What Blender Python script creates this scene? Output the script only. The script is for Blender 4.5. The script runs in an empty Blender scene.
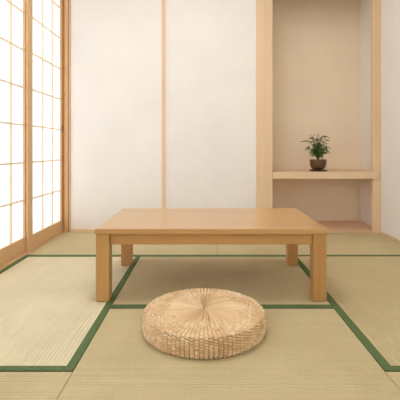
import bpy, bmesh, math, random
from mathutils import Vector, Matrix
R = random.Random(7)
FILL_LAMP = 9.5
PI = math.pi
scene = bpy.context.scene
COL = scene.collection

# ------------------------------------------------------------------ materials
def mat(name, rough=0.6, spec=0.3):
    m = bpy.data.materials.new(name); m.use_nodes = True
    nt = m.node_tree; b = nt.nodes['Principled BSDF']
    b.inputs['Roughness'].default_value = rough
    b.inputs['Specular IOR Level'].default_value = spec
    return m, nt, b
def node(nt, kind, **kw):
    n = nt.nodes.new(kind)
    for k, v in kw.items(): setattr(n, k, v)
    return n
def coords(nt, scale):
    tc = node(nt, 'ShaderNodeTexCoord'); mp = node(nt, 'ShaderNodeMapping')
    mp.inputs['Scale'].default_value = scale
    nt.links.new(tc.outputs['Object'], mp.inputs['Vector'])
    return mp.outputs['Vector']
def ramp(nt, fac, stops):
    r = node(nt, 'ShaderNodeValToRGB'); e = r.color_ramp.elements
    while len(e) < len(stops): e.new(0.5)
    for i, (p, c) in enumerate(stops):
        e[i].position = p; e[i].color = (*c, 1)
    nt.links.new(fac, r.inputs['Fac']); return r.outputs['Color']
def noise(nt, vec, scale, detail=4, rough=.55, dist=0):
    n = node(nt, 'ShaderNodeTexNoise')
    n.inputs['Scale'].default_value = scale; n.inputs['Detail'].default_value = detail
    n.inputs['Roughness'].default_value = rough; n.inputs['Distortion'].default_value = dist
    nt.links.new(vec, n.inputs['Vector']); return n.outputs['Fac']
def bump(nt, b, h, dist, strength=1.0):
    n = node(nt, 'ShaderNodeBump'); n.inputs['Distance'].default_value = dist
    n.inputs['Strength'].default_value = strength
    nt.links.new(h, n.inputs['Height']); nt.links.new(n.outputs['Normal'], b.inputs['Normal'])
def wood(name, dark, light, axis, rough=.45, spec=.35, across=55, contrast=.2, coat=0):
    """straight-grained timber, the grain running along one axis"""
    m, nt, b = mat(name, rough, spec)
    b.inputs['Coat Weight'].default_value = coat; b.inputs['Coat Roughness'].default_value = .25
    s = [across]*3; s['xyz'.index(axis)] = 1.3
    v = coords(nt, s)
    f1 = noise(nt, v, 1.0, 5, .6, .4)
    s2 = [9]*3; s2['xyz'.index(axis)] = .5
    f2 = noise(nt, coords(nt, s2), 1.0, 3, .5, .8)
    mx = node(nt, 'ShaderNodeMix', data_type='FLOAT'); mx.inputs[0].default_value = .5
    nt.links.new(f1, mx.inputs[2]); nt.links.new(f2, mx.inputs[3])
    c = ramp(nt, mx.outputs[0], [(.5-contrast, dark), (.5+contrast, light)])
    nt.links.new(c, b.inputs['Base Color'])
    bump(nt, b, f1, .0004, .5)
    return m
HL, HD = (.82, .635, .43), (.74, .535, .335)
M = {}
for a in 'xyz':
    M['cypress_'+a] = wood('cypress_'+a, HD, HL, a)
    M['oak_'+a] = wood('oak_'+a, (.46, .235, .07), (.57, .33, .118), a, rough=.33, spec=.6)
    M['top_'+a] = wood('top_'+a, (.47, .25, .08), (.59, .35, .13), a, rough=.30, spec=.7, contrast=.22, coat=.5)
    M['sash_'+a] = wood('sash_'+a, (.62, .385, .19), (.70, .465, .25), a, contrast=.3)
    M['lattice_'+a] = wood('lattice_'+a, (.84, .68, .50), (.90, .77, .61), a, contrast=.3)  # muntin wood paled: the glow of the bright paper is in its colour
M['cedar_x'] = wood('cedar_x', (.66, .43, .27), (.76, .52, .345), 'x', rough=.4)

def plaster(name, col, amt=.03):
    m, nt, b = mat(name, .9, .1)
    v = coords(nt, (1, 1, 1))
    f = noise(nt, v, 2.2, 5)
    c = ramp(nt, f, [(.3, tuple(x*(1-amt) for x in col)), (.7, tuple(min(1, x*(1+amt)) for x in col))])
    nt.links.new(c, b.inputs['Base Color'])
    bump(nt, b, noise(nt, v, 160, 3), .0006, .5)
    return m
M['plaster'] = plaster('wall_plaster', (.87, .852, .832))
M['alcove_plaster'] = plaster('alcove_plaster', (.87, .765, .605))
M['ceiling'] = plaster('ceiling_board', (.86, .84, .81))

m, nt, b = mat('shoji_paper', .9, .1)
nt.nodes.remove(b)
tr = node(nt, 'ShaderNodeBsdfTranslucent'); df = node(nt, 'ShaderNodeBsdfDiffuse'); mx = node(nt, 'ShaderNodeMixShader')
f = noise(nt, coords(nt, (1, 1, 1)), 45, 4)
c = ramp(nt, f, [(.3, (.93, .925, .91)), (.7, (.97, .965, .95))])
nt.links.new(c, tr.inputs['Color']); nt.links.new(c, df.inputs['Color'])
mx.inputs[0].default_value = .35
nt.links.new(tr.outputs[0], mx.inputs[1]); nt.links.new(df.outputs[0], mx.inputs[2])
nt.links.new(mx.outputs[0], nt.nodes['Material Output'].inputs['Surface'])
M['paper'] = m

def rush(name, axis, tint=(1, 1, 1)):
    """tatami facing: fine rushes crossing the ribs"""
    m, nt, b = mat(name, .55, .3)
    s = [420]*3; s['xyz'.index(axis)] = 14        # axis = direction the single rushes lie
    f = noise(nt, coords(nt, s), 1.0, 3, .6)
    f2 = noise(nt, coords(nt, (1, 1, 1)), 3.0, 4)
    s3 = [1.2]*3; s3['xyz'.index(axis)] = 55      # every rib has a tone of its own
    f3 = noise(nt, coords(nt, s3), 1.0, 2, .6)
    m0 = node(nt, 'ShaderNodeMix', data_type='FLOAT'); m0.inputs[0].default_value = .3
    nt.links.new(f2, m0.inputs[2]); nt.links.new(f3, m0.inputs[3])
    mx = node(nt, 'ShaderNodeMix', data_type='FLOAT'); mx.inputs[0].default_value = .55
    nt.links.new(f, mx.inputs[2]); nt.links.new(m0.outputs[0], mx.inputs[3])
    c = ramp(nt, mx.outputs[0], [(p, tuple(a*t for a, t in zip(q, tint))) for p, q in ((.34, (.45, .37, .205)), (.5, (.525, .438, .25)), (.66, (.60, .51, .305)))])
    nt.links.new(c, b.inputs['Base Color'])
    bump(nt, b, f, .0004, .5)
    return m
M['rush_x'] = rush('rush_across', 'x'); M['rush_y'] = rush('rush_along', 'y')
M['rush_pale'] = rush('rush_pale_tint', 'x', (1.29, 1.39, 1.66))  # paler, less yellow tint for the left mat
m, nt, b = mat('green_cloth', .8, .15)
f = noise(nt, coords(nt, (1, 1, 1)), 260, 3)
nt.links.new(ramp(nt, f, [(.35, (.085, .135, .05)), (.65, (.125, .18, .075))]), b.inputs['Base Color'])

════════

Every line of the material is to be quoted exactly, with no pictures carried over.

What Blender Python script creates this scene? Output the script only. The script is for Blender 4.5. The script runs in an empty Blender scene.
import bpy, bmesh, math, random
from mathutils import Vector, Matrix
R = random.Random(7)
FILL_LAMP = 9.5
PI = math.pi
scene = bpy.context.scene
COL = scene.collection

# ------------------------------------------------------------------ materials
def mat(name, rough=0.6, spec=0.3):
    m = bpy.data.materials.new(name); m.use_nodes = True
    nt = m.node_tree; b = nt.nodes['Principled BSDF']
    b.inputs['Roughness'].default_value = rough
    b.inputs['Specular IOR Level'].default_value = spec
    return m, nt, b
def node(nt, kind, **kw):
    n = nt.nodes.new(kind)
    for k, v in kw.items(): setattr(n, k, v)
    return n
def coords(nt, scale):
    tc = node(nt, 'ShaderNodeTexCoord'); mp = node(nt, 'ShaderNodeMapping')
    mp.inputs['Scale'].default_value = scale
    nt.links.new(tc.outputs['Object'], mp.inputs['Vector'])
    return mp.outputs['Vector']
def ramp(nt, fac, stops):
    r = node(nt, 'ShaderNodeValToRGB'); e = r.color_ramp.elements
    while len(e) < len(stops): e.new(0.5)
    for i, (p, c) in enumerate(stops):
        e[i].position = p; e[i].color = (*c, 1)
    nt.links.new(fac, r.inputs['Fac']); return r.outputs['Color']
def noise(nt, vec, scale, detail=4, rough=.55, dist=0):
    n = node(nt, 'ShaderNodeTexNoise')
    n.inputs['Scale'].default_value = scale; n.inputs['Detail'].default_value = detail
    n.inputs['Roughness'].default_value = rough; n.inputs['Distortion'].default_value = dist
    nt.links.new(vec, n.inputs['Vector']); return n.outputs['Fac']
def bump(nt, b, h, dist, strength=1.0):
    n = node(nt, 'ShaderNodeBump'); n.inputs['Distance'].default_value = dist
    n.inputs['Strength'].default_value = strength
    nt.links.new(h, n.inputs['Height']); nt.links.new(n.outputs['Normal'], b.inputs['Normal'])
def wood(name, dark, light, axis, rough=.45, spec=.35, across=55, contrast=.2, coat=0):
    """straight-grained timber, the grain running along one axis"""
    m, nt, b = mat(name, rough, spec)
    b.inputs['Coat Weight'].default_value = coat; b.inputs['Coat Roughness'].default_value = .25
    s = [across]*3; s['xyz'.index(axis)] = 1.3
    v = coords(nt, s)
    f1 = noise(nt, v, 1.0, 5, .6, .4)
    s2 = [9]*3; s2['xyz'.index(axis)] = .5
    f2 = noise(nt, coords(nt, s2), 1.0, 3, .5, .8)
    mx = node(nt, 'ShaderNodeMix', data_type='FLOAT'); mx.inputs[0].default_value = .5
    nt.links.new(f1, mx.inputs[2]); nt.links.new(f2, mx.inputs[3])
    c = ramp(nt, mx.outputs[0], [(.5-contrast, dark), (.5+contrast, light)])
    nt.links.new(c, b.inputs['Base Color'])
    bump(nt, b, f1, .0004, .5)
    return m
HL, HD = (.82, .635, .43), (.74, .535, .335)
M = {}
for a in 'xyz':
    M['cypress_'+a] = wood('cypress_'+a, HD, HL, a)
    M['oak_'+a] = wood('oak_'+a, (.46, .235, .07), (.57, .33, .118), a, rough=.33, spec=.6)
    M['top_'+a] = wood('top_'+a, (.47, .25, .08), (.59, .35, .13), a, rough=.30, spec=.7, contrast=.22, coat=.5)
    M['sash_'+a] = wood('sash_'+a, (.62, .385, .19), (.70, .465, .25), a, contrast=.3)
    M['lattice_'+a] = wood('lattice_'+a, (.84, .68, .50), (.90, .77, .61), a, contrast=.3)  # muntin wood paled: the glow of the bright paper is in its colour
M['cedar_x'] = wood('cedar_x', (.66, .43, .27), (.76, .52, .345), 'x', rough=.4)

def plaster(name, col, amt=.03):
    m, nt, b = mat(name, .9, .1)
    v = coords(nt, (1, 1, 1))
    f = noise(nt, v, 2.2, 5)
    c = ramp(nt, f, [(.3, tuple(x*(1-amt) for x in col)), (.7, tuple(min(1, x*(1+amt)) for x in col))])
    nt.links.new(c, b.inputs['Base Color'])
    bump(nt, b, noise(nt, v, 160, 3), .0006, .5)
    return m
M['plaster'] = plaster('wall_plaster', (.87, .852, .832))
M['alcove_plaster'] = plaster('alcove_plaster', (.87, .765, .605))
M['ceiling'] = plaster('ceiling_board', (.86, .84, .81))

m, nt, b = mat('shoji_paper', .9, .1)
nt.nodes.remove(b)
tr = node(nt, 'ShaderNodeBsdfTranslucent'); df = node(nt, 'ShaderNodeBsdfDiffuse'); mx = node(nt, 'ShaderNodeMixShader')
f = noise(nt, coords(nt, (1, 1, 1)), 45, 4)
c = ramp(nt, f, [(.3, (.93, .925, .91)), (.7, (.97, .965, .95))])
nt.links.new(c, tr.inputs['Color']); nt.links.new(c, df.inputs['Color'])
mx.inputs[0].default_value = .35
nt.links.new(tr.outputs[0], mx.inputs[1]); nt.links.new(df.outputs[0], mx.inputs[2])
nt.links.new(mx.outputs[0], nt.nodes['Material Output'].inputs['Surface'])
M['paper'] = m

def rush(name, axis, tint=(1, 1, 1)):
    """tatami facing: fine rushes crossing the ribs"""
    m, nt, b = mat(name, .55, .3)
    s = [420]*3; s['xyz'.index(axis)] = 14        # axis = direction the single rushes lie
    f = noise(nt, coords(nt, s), 1.0, 3, .6)
    f2 = noise(nt, coords(nt, (1, 1, 1)), 3.0, 4)
    s3 = [1.2]*3; s3['xyz'.index(axis)] = 55      # every rib has a tone of its own
    f3 = noise(nt, coords(nt, s3), 1.0, 2, .6)
    m0 = node(nt, 'ShaderNodeMix', data_type='FLOAT'); m0.inputs[0].default_value = .3
    nt.links.new(f2, m0.inputs[2]); nt.links.new(f3, m0.inputs[3])
    mx = node(nt, 'ShaderNodeMix', data_type='FLOAT'); mx.inputs[0].default_value = .55
    nt.links.new(f, mx.inputs[2]); nt.links.new(m0.outputs[0], mx.inputs[3])
    c = ramp(nt, mx.outputs[0], [(p, tuple(a*t for a, t in zip(q, tint))) for p, q in ((.34, (.45, .37, .205)), (.5, (.525, .438, .25)), (.66, (.60, .51, .305)))])
    nt.links.new(c, b.inputs['Base Color'])
    bump(nt, b, f, .0004, .5)
    return m
M['rush_x'] = rush('rush_across', 'x'); M['rush_y'] = rush('rush_along', 'y')
M['rush_pale'] = rush('rush_pale_tint', 'x', (1.29, 1.39, 1.66))  # paler, less yellow tint for the left mat
m, nt, b = mat('green_cloth', .8, .15)
f = noise(nt, coords(nt, (1, 1, 1)), 260, 3)
nt.links.new(ramp(nt, f, [(.35, (.085, .135, .05)), (.65, (.125, .18, .075))]), b.inputs['Base Color'])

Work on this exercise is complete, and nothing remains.